● YOUR GOAL: Leaving the pictures aside, transcribe every line below exactly.
**********
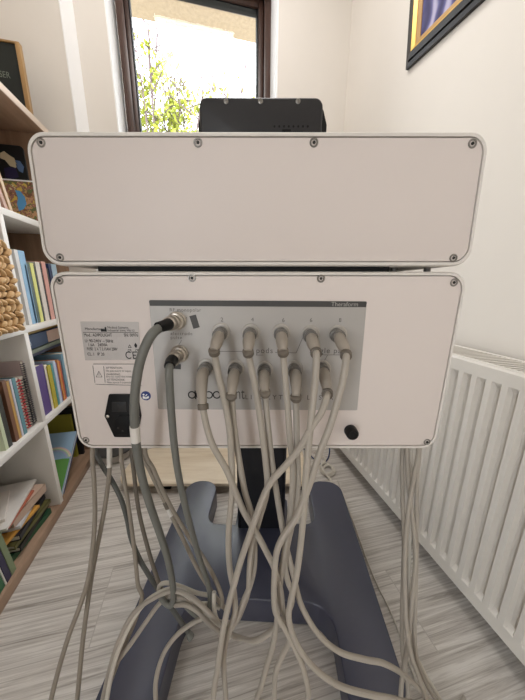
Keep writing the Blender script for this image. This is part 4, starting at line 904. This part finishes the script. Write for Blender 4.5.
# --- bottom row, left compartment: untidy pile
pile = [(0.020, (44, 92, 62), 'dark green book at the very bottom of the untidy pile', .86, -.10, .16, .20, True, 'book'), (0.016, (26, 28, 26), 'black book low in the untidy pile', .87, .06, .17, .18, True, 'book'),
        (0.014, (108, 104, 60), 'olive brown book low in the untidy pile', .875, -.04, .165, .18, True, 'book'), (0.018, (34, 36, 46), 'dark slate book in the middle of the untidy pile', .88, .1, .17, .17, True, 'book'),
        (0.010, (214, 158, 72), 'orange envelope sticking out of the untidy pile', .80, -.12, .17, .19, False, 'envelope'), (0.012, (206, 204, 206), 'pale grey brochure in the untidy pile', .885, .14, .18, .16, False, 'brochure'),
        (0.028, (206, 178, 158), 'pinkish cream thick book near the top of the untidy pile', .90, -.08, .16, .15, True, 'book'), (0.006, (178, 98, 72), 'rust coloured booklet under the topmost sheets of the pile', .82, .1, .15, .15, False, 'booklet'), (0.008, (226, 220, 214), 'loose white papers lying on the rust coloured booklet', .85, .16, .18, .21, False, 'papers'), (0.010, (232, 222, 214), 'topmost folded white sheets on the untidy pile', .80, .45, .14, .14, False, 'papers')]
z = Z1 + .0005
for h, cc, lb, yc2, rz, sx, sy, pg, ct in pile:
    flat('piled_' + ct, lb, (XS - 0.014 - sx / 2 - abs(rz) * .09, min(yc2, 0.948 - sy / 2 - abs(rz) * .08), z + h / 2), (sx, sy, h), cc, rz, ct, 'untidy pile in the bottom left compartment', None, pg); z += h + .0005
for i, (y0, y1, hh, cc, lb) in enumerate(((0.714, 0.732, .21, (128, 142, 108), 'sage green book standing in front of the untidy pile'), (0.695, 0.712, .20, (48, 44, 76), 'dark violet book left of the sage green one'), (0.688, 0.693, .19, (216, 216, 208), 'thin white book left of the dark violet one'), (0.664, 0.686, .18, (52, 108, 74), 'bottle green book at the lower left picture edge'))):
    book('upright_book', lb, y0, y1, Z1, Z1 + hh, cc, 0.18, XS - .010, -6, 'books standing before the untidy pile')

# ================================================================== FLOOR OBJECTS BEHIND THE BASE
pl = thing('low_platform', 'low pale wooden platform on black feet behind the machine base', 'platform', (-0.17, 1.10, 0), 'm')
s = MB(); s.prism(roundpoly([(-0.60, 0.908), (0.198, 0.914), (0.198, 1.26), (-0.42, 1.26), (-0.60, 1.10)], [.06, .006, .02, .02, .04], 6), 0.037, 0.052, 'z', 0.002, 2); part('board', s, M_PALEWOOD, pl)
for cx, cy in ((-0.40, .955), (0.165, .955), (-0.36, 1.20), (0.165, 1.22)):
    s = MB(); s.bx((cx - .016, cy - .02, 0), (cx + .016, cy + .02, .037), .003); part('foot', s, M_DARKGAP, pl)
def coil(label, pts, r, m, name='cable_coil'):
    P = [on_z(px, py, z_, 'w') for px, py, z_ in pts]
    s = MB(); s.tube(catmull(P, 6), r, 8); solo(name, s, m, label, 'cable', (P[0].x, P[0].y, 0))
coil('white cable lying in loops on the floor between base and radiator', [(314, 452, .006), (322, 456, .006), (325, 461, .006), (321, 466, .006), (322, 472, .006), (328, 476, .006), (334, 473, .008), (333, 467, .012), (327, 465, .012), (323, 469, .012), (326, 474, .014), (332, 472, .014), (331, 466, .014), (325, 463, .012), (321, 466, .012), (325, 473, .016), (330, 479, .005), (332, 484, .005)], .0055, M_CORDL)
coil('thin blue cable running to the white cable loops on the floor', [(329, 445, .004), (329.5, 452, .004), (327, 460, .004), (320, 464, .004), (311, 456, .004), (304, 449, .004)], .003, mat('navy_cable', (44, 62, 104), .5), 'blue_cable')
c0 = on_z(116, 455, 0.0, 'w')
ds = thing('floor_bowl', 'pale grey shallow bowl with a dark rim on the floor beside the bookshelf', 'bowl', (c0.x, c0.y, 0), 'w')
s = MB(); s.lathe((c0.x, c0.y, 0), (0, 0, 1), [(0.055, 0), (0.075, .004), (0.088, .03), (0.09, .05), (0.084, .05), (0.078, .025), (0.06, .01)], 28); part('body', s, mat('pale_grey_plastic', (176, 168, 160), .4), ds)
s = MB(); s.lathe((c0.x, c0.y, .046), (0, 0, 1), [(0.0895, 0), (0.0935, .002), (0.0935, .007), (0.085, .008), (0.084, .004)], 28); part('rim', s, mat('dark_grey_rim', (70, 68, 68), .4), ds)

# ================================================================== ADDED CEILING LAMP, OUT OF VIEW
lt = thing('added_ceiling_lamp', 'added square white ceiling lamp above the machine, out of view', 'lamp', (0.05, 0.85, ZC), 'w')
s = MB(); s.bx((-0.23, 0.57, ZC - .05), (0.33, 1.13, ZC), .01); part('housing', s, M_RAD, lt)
**********
● PROBLEM SOLUTION:
Keep writing the Blender script for this image. This is part 4, starting at line 904. This part finishes the script. Write for Blender 4.5.
# --- bottom row, left compartment: untidy pile
pile = [(0.020, (44, 92, 62), 'dark green book at the very bottom of the untidy pile', .86, -.10, .16, .20, True, 'book'), (0.016, (26, 28, 26), 'black book low in the untidy pile', .87, .06, .17, .18, True, 'book'),
        (0.014, (108, 104, 60), 'olive brown book low in the untidy pile', .875, -.04, .165, .18, True, 'book'), (0.018, (34, 36, 46), 'dark slate book in the middle of the untidy pile', .88, .1, .17, .17, True, 'book'),
        (0.010, (214, 158, 72), 'orange envelope sticking out of the untidy pile', .80, -.12, .17, .19, False, 'envelope'), (0.012, (206, 204, 206), 'pale grey brochure in the untidy pile', .885, .14, .18, .16, False, 'brochure'),
        (0.028, (206, 178, 158), 'pinkish cream thick book near the top of the untidy pile', .90, -.08, .16, .15, True, 'book'), (0.006, (178, 98, 72), 'rust coloured booklet under the topmost sheets of the pile', .82, .1, .15, .15, False, 'booklet'), (0.008, (226, 220, 214), 'loose white papers lying on the rust coloured booklet', .85, .16, .18, .21, False, 'papers'), (0.010, (232, 222, 214), 'topmost folded white sheets on the untidy pile', .80, .45, .14, .14, False, 'papers')]
z = Z1 + .0005
for h, cc, lb, yc2, rz, sx, sy, pg, ct in pile:
    flat('piled_' + ct, lb, (XS - 0.014 - sx / 2 - abs(rz) * .09, min(yc2, 0.948 - sy / 2 - abs(rz) * .08), z + h / 2), (sx, sy, h), cc, rz, ct, 'untidy pile in the bottom left compartment', None, pg); z += h + .0005
for i, (y0, y1, hh, cc, lb) in enumerate(((0.714, 0.732, .21, (128, 142, 108), 'sage green book standing in front of the untidy pile'), (0.695, 0.712, .20, (48, 44, 76), 'dark violet book left of the sage green one'), (0.688, 0.693, .19, (216, 216, 208), 'thin white book left of the dark violet one'), (0.664, 0.686, .18, (52, 108, 74), 'bottle green book at the lower left picture edge'))):
    book('upright_book', lb, y0, y1, Z1, Z1 + hh, cc, 0.18, XS - .010, -6, 'books standing before the untidy pile')

# ================================================================== FLOOR OBJECTS BEHIND THE BASE
pl = thing('low_platform', 'low pale wooden platform on black feet behind the machine base', 'platform', (-0.17, 1.10, 0), 'm')
s = MB(); s.prism(roundpoly([(-0.60, 0.908), (0.198, 0.914), (0.198, 1.26), (-0.42, 1.26), (-0.60, 1.10)], [.06, .006, .02, .02, .04], 6), 0.037, 0.052, 'z', 0.002, 2); part('board', s, M_PALEWOOD, pl)
for cx, cy in ((-0.40, .955), (0.165, .955), (-0.36, 1.20), (0.165, 1.22)):
    s = MB(); s.bx((cx - .016, cy - .02, 0), (cx + .016, cy + .02, .037), .003); part('foot', s, M_DARKGAP, pl)
def coil(label, pts, r, m, name='cable_coil'):
    P = [on_z(px, py, z_, 'w') for px, py, z_ in pts]
    s = MB(); s.tube(catmull(P, 6), r, 8); solo(name, s, m, label, 'cable', (P[0].x, P[0].y, 0))
coil('white cable lying in loops on the floor between base and radiator', [(314, 452, .006), (322, 456, .006), (325, 461, .006), (321, 466, .006), (322, 472, .006), (328, 476, .006), (334, 473, .008), (333, 467, .012), (327, 465, .012), (323, 469, .012), (326, 474, .014), (332, 472, .014), (331, 466, .014), (325, 463, .012), (321, 466, .012), (325, 473, .016), (330, 479, .005), (332, 484, .005)], .0055, M_CORDL)
coil('thin blue cable running to the white cable loops on the floor', [(329, 445, .004), (329.5, 452, .004), (327, 460, .004), (320, 464, .004), (311, 456, .004), (304, 449, .004)], .003, mat('navy_cable', (44, 62, 104), .5), 'blue_cable')
c0 = on_z(116, 455, 0.0, 'w')
ds = thing('floor_bowl', 'pale grey shallow bowl with a dark rim on the floor beside the bookshelf', 'bowl', (c0.x, c0.y, 0), 'w')
s = MB(); s.lathe((c0.x, c0.y, 0), (0, 0, 1), [(0.055, 0), (0.075, .004), (0.088, .03), (0.09, .05), (0.084, .05), (0.078, .025), (0.06, .01)], 28); part('body', s, mat('pale_grey_plastic', (176, 168, 160), .4), ds)
s = MB(); s.lathe((c0.x, c0.y, .046), (0, 0, 1), [(0.0895, 0), (0.0935, .002), (0.0935, .007), (0.085, .008), (0.084, .004)], 28); part('rim', s, mat('dark_grey_rim', (70, 68, 68), .4), ds)

# ================================================================== ADDED CEILING LAMP, OUT OF VIEW
lt = thing('added_ceiling_lamp', 'added square white ceiling lamp above the machine, out of view', 'lamp', (0.05, 0.85, ZC), 'w')
s = MB(); s.bx((-0.23, 0.57, ZC - .05), (0.33, 1.13, ZC), .01); part('housing', s, M_RAD, lt)